A BPF to kernel module compiler wouldn't let the kernel verify the program in a real way. There's still work to be done, bit the end goal of BPF is pretty obviously to allow non root users to load programs.

Doing the verification offline is a non starter. Appending the verification information and reverifying it at load time is more work than a BPF runtime as it is as you have to reproject ISA semantics in a more complex way.


Hmm I think bpf today is used in fully trusted environments. Kernel level verification is unnecessary except in untrusted containerized environments or when running untrusted applications, both use cases being relatively rare/specialized.

I think the main benefit of bpf is that it prevents you from shooting yourself in the foot. Running totally untrusted code in the kernel just seems like a recipe for disaster and for that reason it makes sense bpf is still limited to root.


That's where it is today, but the end goal is removing that restriction. It probably would have happened quicker if Spectre/Meltdown hadn't come out of nowhere. Like it used to be that KVM required CAP_SYS_ADMIN as well, but now that's been opened up to whoever has permissions to the device file. Start requiring "own the box anyway" privileges while the feature bakes, but open it up as it becomes more mature and attackers have a go at it.

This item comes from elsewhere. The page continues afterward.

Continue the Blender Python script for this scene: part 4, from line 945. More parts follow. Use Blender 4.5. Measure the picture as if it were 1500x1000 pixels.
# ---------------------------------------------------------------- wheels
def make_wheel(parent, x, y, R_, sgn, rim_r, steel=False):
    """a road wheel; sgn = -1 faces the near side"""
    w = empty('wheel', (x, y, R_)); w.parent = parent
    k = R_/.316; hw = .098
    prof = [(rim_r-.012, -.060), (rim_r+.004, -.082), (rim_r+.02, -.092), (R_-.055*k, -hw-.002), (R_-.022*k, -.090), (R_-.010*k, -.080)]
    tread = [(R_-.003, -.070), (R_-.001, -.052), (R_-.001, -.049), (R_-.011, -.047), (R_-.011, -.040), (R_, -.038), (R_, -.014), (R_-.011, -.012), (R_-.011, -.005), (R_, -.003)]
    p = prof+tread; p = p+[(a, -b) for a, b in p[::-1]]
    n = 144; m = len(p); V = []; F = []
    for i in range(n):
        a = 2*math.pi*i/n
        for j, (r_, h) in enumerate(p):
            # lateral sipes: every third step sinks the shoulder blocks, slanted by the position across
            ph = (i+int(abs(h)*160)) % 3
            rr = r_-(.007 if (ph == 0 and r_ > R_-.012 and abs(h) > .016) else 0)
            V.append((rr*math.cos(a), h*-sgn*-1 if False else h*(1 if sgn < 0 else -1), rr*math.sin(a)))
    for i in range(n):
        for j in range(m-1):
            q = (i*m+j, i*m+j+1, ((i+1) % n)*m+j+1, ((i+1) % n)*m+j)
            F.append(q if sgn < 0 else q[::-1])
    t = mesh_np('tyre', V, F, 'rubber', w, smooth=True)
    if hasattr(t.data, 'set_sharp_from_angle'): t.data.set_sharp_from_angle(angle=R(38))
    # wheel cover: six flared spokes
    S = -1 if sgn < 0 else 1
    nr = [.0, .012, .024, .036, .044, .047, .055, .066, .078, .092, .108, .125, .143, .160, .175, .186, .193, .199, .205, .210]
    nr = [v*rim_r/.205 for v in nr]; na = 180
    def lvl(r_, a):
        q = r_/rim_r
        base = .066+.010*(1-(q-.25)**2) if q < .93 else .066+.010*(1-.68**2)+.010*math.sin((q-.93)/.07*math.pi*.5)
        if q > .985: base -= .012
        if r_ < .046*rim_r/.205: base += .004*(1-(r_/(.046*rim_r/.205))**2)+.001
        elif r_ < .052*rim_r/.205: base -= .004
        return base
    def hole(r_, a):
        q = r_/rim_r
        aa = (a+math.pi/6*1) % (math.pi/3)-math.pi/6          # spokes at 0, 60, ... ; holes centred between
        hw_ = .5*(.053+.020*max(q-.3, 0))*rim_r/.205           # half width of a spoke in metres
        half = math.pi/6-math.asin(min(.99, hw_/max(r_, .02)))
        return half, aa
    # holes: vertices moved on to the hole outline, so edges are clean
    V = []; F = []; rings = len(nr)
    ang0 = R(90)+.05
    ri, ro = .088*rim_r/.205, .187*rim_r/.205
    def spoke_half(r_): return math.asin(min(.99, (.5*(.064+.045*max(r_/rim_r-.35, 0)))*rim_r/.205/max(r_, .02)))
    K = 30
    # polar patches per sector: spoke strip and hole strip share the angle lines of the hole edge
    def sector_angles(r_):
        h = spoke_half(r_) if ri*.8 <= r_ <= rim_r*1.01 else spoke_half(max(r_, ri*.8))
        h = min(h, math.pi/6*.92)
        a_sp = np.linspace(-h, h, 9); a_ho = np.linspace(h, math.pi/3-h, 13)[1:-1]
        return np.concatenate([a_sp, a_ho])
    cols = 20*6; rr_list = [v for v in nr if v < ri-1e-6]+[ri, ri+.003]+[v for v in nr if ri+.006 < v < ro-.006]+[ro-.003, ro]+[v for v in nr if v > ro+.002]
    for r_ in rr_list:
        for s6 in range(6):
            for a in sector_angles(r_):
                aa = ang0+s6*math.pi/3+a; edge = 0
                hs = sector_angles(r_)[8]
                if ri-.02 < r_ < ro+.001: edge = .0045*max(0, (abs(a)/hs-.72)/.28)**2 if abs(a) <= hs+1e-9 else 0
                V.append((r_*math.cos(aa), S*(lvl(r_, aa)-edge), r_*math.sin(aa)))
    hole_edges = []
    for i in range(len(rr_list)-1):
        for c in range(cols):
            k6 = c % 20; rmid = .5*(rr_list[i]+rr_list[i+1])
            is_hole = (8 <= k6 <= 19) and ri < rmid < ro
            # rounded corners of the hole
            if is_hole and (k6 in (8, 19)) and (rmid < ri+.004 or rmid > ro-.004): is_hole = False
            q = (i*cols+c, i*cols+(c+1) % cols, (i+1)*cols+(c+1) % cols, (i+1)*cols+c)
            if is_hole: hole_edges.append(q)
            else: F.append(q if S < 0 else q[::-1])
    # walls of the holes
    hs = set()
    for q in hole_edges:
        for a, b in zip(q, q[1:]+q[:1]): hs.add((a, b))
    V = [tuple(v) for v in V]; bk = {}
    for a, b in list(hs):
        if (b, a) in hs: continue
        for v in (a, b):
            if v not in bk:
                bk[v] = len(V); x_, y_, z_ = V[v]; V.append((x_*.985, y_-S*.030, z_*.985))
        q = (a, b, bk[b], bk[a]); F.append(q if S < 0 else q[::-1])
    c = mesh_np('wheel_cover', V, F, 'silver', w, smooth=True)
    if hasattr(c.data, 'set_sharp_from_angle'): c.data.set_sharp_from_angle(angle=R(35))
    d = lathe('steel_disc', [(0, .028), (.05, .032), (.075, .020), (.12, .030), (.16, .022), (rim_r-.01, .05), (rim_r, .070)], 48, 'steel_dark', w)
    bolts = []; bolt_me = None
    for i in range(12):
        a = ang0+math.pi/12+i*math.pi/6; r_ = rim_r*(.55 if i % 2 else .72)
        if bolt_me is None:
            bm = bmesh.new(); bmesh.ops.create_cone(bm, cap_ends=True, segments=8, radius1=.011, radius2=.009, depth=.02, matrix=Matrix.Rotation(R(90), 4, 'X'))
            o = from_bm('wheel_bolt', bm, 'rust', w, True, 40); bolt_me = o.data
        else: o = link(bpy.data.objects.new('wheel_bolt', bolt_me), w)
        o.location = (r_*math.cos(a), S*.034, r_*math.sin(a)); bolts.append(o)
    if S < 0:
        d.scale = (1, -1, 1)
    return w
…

It's sort of like how originally you could only jump forward, then the opened it up to any DAG, then they allowed probably bounded loops.

And there's been OSes that don't require root for their in kernel virtual machines, XOK and AEGIS being the prominent examples.


Sure but I don’t see any compelling use cases to motivate opening it up. Do you have an example of one?

Even if the kernel opens it up without a compelling use case, it seems likely that distribution policy will keep it default locked to root.

Which is my point here. I don’t see a compelling reason to have a JIT in the kernel when AOT BPF seems to cover 90% of all existing use cases. In fact I may even write a bpf to kernel module compiler myself.


* Syscall tracing, sandboxing, and monitoring

* KVM device MMIO emulation

* OS personality emulation (like WSL but doesn't require root)

* New synchronization primitives to user space (like XOK's wake predicates)

* A lot of others..

Modern BPF is the exploring the same cornerstones as exokernels and really opens up a whole bunch of concepts that haven't been seen in mainstream kernels, particularly if non privileged users are allowed to invoke it.


Thanks for the examples but those all still seem like things vast majority of Linux users can do today, since vast majority of Linux users have root access. Both desktop and server.

Mobile users like android don’t have root but I don’t see why an untrusted mobile app would need bpf.

Only benefit of allowing non-root that I can see is enabling untrusted containers in cloud environments to do the same. All large cloud providers use KVM/zen (not containers) for untrusted users in which case they already have root.

Can you give an example of a scenario where the user doesn’t have root yet still would want to do those things?